Cerramos este testimonio con tres historias que recogen lo que aquí vivimos. La primera la protagoniza Sayney Boob, joven gambiano que tuvo la fortuna de llegar a España cuando, después de estar un año en Marruecos, pasó nadando hasta Melilla. Tras unos meses en el CIR de la ciudad autónoma, pudo encontrarse con otros amigos compatriotas en Almería. Ahora, en proceso de regularización, trabaja en los invernaderos. Después del duro trabajo bajo el plástico, acude fiel a los salones de la parroquia de San Juan Bautista, junto a otros 140 alumnos africanos, a sus clases de español con su profesora.
Esta docente es Ana Urrutia. Es almeriense y compagina su trabajo en la administración pública y su tarea de madre de dos hijos con el voluntariado en nuestro centro. Aquí se ha dado cuenta de que, a escasos metros de su casa, existía una realidad de sufrimientos y esperanzas y no podía mirar para otro lado. Su compromiso como católica le lleva a regalar parte de su tiempo en unas clases de español que se convierten en lugar de encuentro, de cercanía y de descubrimiento del Dios de la misericordia en cada historia que conoce, en cada alumno que entra cada año a su clase. Ana cuenta emocionada que le tocó la lotería el día que empezó a ofrecer su tiempo y su corazón a esos inmigrantes.
Philomène Djenkam llegó a España desde Camerún hace ya 20 años. Su marido vino antes a trabajar en los invernaderos y “la necesitaba de verdad”. Madre de tres hijos, el más pequeño ha nacido en España. “Es monaguillo y se llama Marco”, dice con orgullo de madre. Un día de ese año 2000, un Misionero de África tocó a su puerta para invitarla a participar en un grupo cristiano de africanos. Allí creció su fe, formaron una coral africana para la misa de 12 de su parroquia, se implicó en una asociación de mujeres africanas y ahora es voluntaria, desde hace dos años, en el Centro Intercultural África, dando clases de español a hombres y mujeres que no han sido tan agraciados como ella.

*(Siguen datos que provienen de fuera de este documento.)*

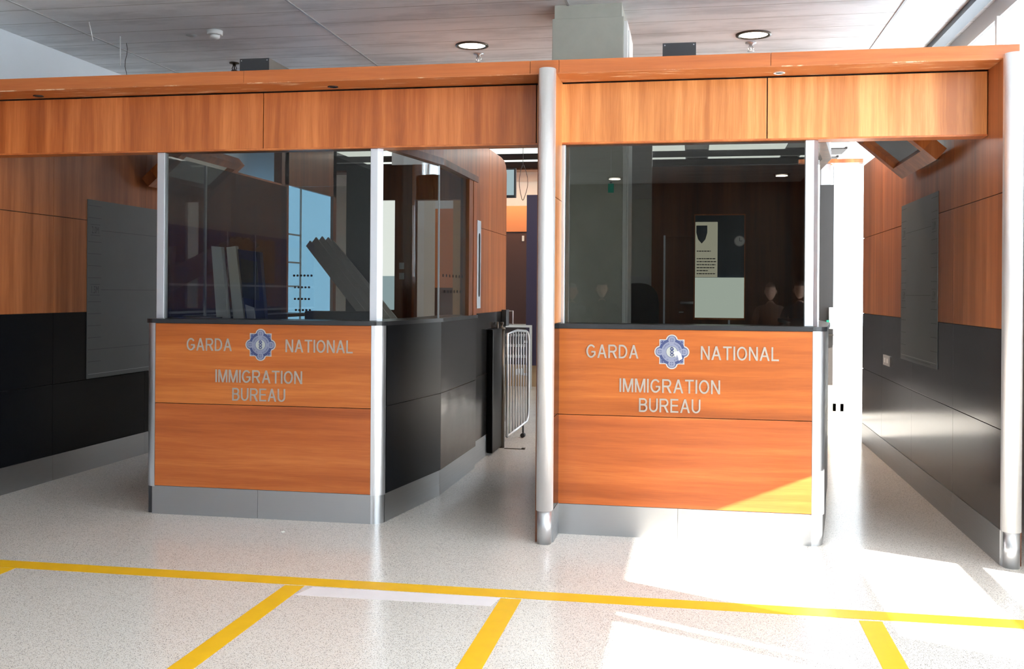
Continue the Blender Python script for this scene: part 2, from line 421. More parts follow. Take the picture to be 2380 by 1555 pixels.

Sayney, Ana y Philomène son tres historias de vida. Tienen en común el deseo de vivir juntos en una sociedad que está llamada a la diversidad, a la acogida y a compartir la riqueza de ser diferentes. La Iglesia de Almería, conformada por hombres y mujeres de buen corazón, pone su pequeño granito de arena en acoger a estos africanos, que quieren trabajar y construirse un futuro junto a su familia. La sonrisa de sus rostros cuando acuden a las clases y sus palabras de agradecimiento por la acogida prestada son la mejor de las loterías.